Your instructions:
Restate each line of the listing exactly, without carrying over any pictures.

Data shown:

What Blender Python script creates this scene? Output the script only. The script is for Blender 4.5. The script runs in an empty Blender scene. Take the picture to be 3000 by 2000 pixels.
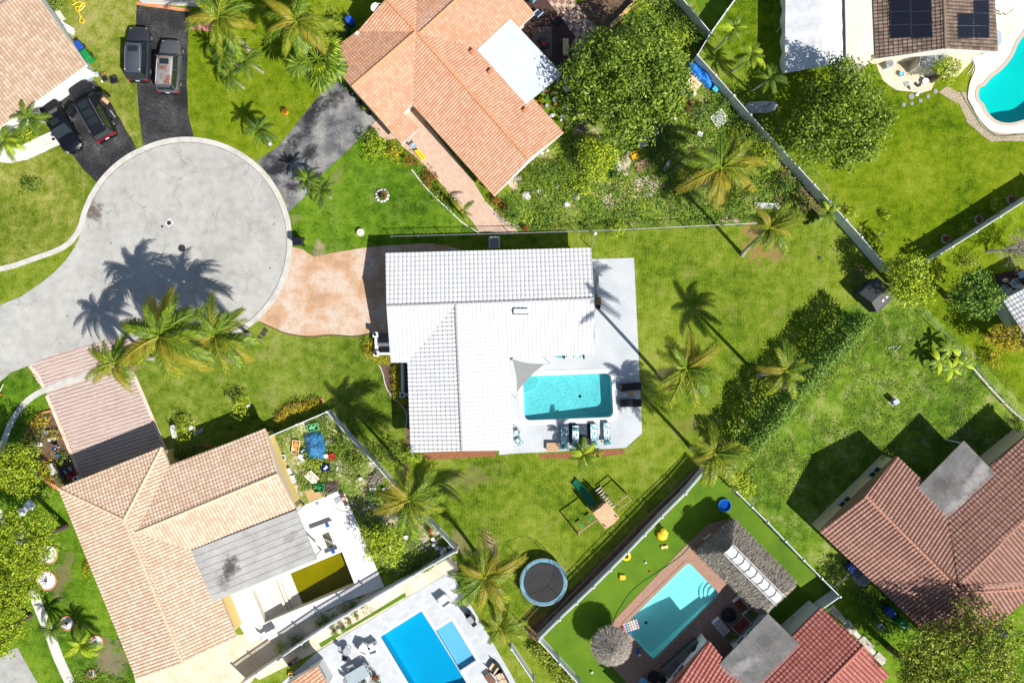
import bpy, bmesh, math, random
from mathutils import Vector, Matrix, noise
from mathutils.geometry import tessellate_polygon
random.seed(7)
R = random.random
def U(a, b): return a + (b - a) * R()
PI = math.pi
SC = bpy.context.scene
COL = SC.collection
CAM_H, PPM = 68.0, 34.0          # camera height (m) and photo pixels per metre on the ground

def W(px, py, z=0.0):
    """survey point: where a photo pixel lies in the world when the thing there is z metres high"""
    k = (CAM_H - z) / CAM_H / PPM
    return Vector(((px - 1500) * k, (1000 - py) * k, z))
def q(c, r, *pts):
    return [(750 * c + x / 3.136, 500 * r + y / 3.136) for x, y in pts]
def ang(dx, dy): return math.atan2(-dy, dx)
def Wp(pts, z=0.0): return [W(p[0], p[1], z) for p in pts]

# ------------------------------------------------------------------ materials
MATS = {}
def _new(name):
    m = bpy.data.materials.new(name); m.use_nodes = True
    nt = m.node_tree; nt.nodes.clear()
    return m, nt, nt.nodes, nt.links
def _noise(nt, co, scale, detail=4, rough=.55):
    n = nt.nodes.new('ShaderNodeTexNoise'); n.inputs['Scale'].default_value = scale
    n.inputs['Detail'].default_value = detail; n.inputs['Roughness'].default_value = rough
    nt.links.new(co, n.inputs['Vector']); return n.outputs['Fac']
def _ramp(nt, fac, cols, lo=.32, hi=.68, interp='LINEAR'):
    r = nt.nodes.new('ShaderNodeValToRGB'); e = r.color_ramp; e.interpolation = interp
    n = len(cols)
    for i, c in enumerate(cols):
        p = lo + (hi - lo) * i / max(1, n - 1)
        if i < 2: el = e.elements[i]; el.position = p
        else: el = e.elements.new(p)
        el.color = (*c, 1)
    if n == 1: e.elements[1].color = (*cols[0], 1)
    nt.links.new(fac, r.inputs['Fac']); return r.outputs['Color']
def _math(nt, op, a, b=0.5, c=None):
    n = nt.nodes.new('ShaderNodeMath'); n.operation = op
    for i, x in enumerate((a, b, c)):
        if x is None: continue
        if hasattr(x, 'node'): nt.links.new(x, n.inputs[i])
        else: n.inputs[i].default_value = x
    return n.outputs[0]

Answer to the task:
What Blender Python script creates this scene? Output the script only. The script is for Blender 4.5. The script runs in an empty Blender scene. Take the picture to be 3000 by 2000 pixels.
import bpy, bmesh, math, random
from mathutils import Vector, Matrix, noise
from mathutils.geometry import tessellate_polygon
random.seed(7)
R = random.random
def U(a, b): return a + (b - a) * R()
PI = math.pi
SC = bpy.context.scene
COL = SC.collection
CAM_H, PPM = 68.0, 34.0          # camera height (m) and photo pixels per metre on the ground

def W(px, py, z=0.0):
    """survey point: where a photo pixel lies in the world when the thing there is z metres high"""
    k = (CAM_H - z) / CAM_H / PPM
    return Vector(((px - 1500) * k, (1000 - py) * k, z))
def q(c, r, *pts):
    return [(750 * c + x / 3.136, 500 * r + y / 3.136) for x, y in pts]
def ang(dx, dy): return math.atan2(-dy, dx)
def Wp(pts, z=0.0): return [W(p[0], p[1], z) for p in pts]

# ------------------------------------------------------------------ materials
MATS = {}
def _new(name):
    m = bpy.data.materials.new(name); m.use_nodes = True
    nt = m.node_tree; nt.nodes.clear()
    return m, nt, nt.nodes, nt.links
def _noise(nt, co, scale, detail=4, rough=.55):
    n = nt.nodes.new('ShaderNodeTexNoise'); n.inputs['Scale'].default_value = scale
    n.inputs['Detail'].default_value = detail; n.inputs['Roughness'].default_value = rough
    nt.links.new(co, n.inputs['Vector']); return n.outputs['Fac']
def _ramp(nt, fac, cols, lo=.32, hi=.68, interp='LINEAR'):
    r = nt.nodes.new('ShaderNodeValToRGB'); e = r.color_ramp; e.interpolation = interp
    n = len(cols)
    for i, c in enumerate(cols):
        p = lo + (hi - lo) * i / max(1, n - 1)
        if i < 2: el = e.elements[i]; el.position = p
        else: el = e.elements.new(p)
        el.color = (*c, 1)
    if n == 1: e.elements[1].color = (*cols[0], 1)
    nt.links.new(fac, r.inputs['Fac']); return r.outputs['Color']
def _math(nt, op, a, b=0.5, c=None):
    n = nt.nodes.new('ShaderNodeMath'); n.operation = op
    for i, x in enumerate((a, b, c)):
        if x is None: continue
        if hasattr(x, 'node'): nt.links.new(x, n.inputs[i])
        else: n.inputs[i].default_value = x
    return n.outputs[0]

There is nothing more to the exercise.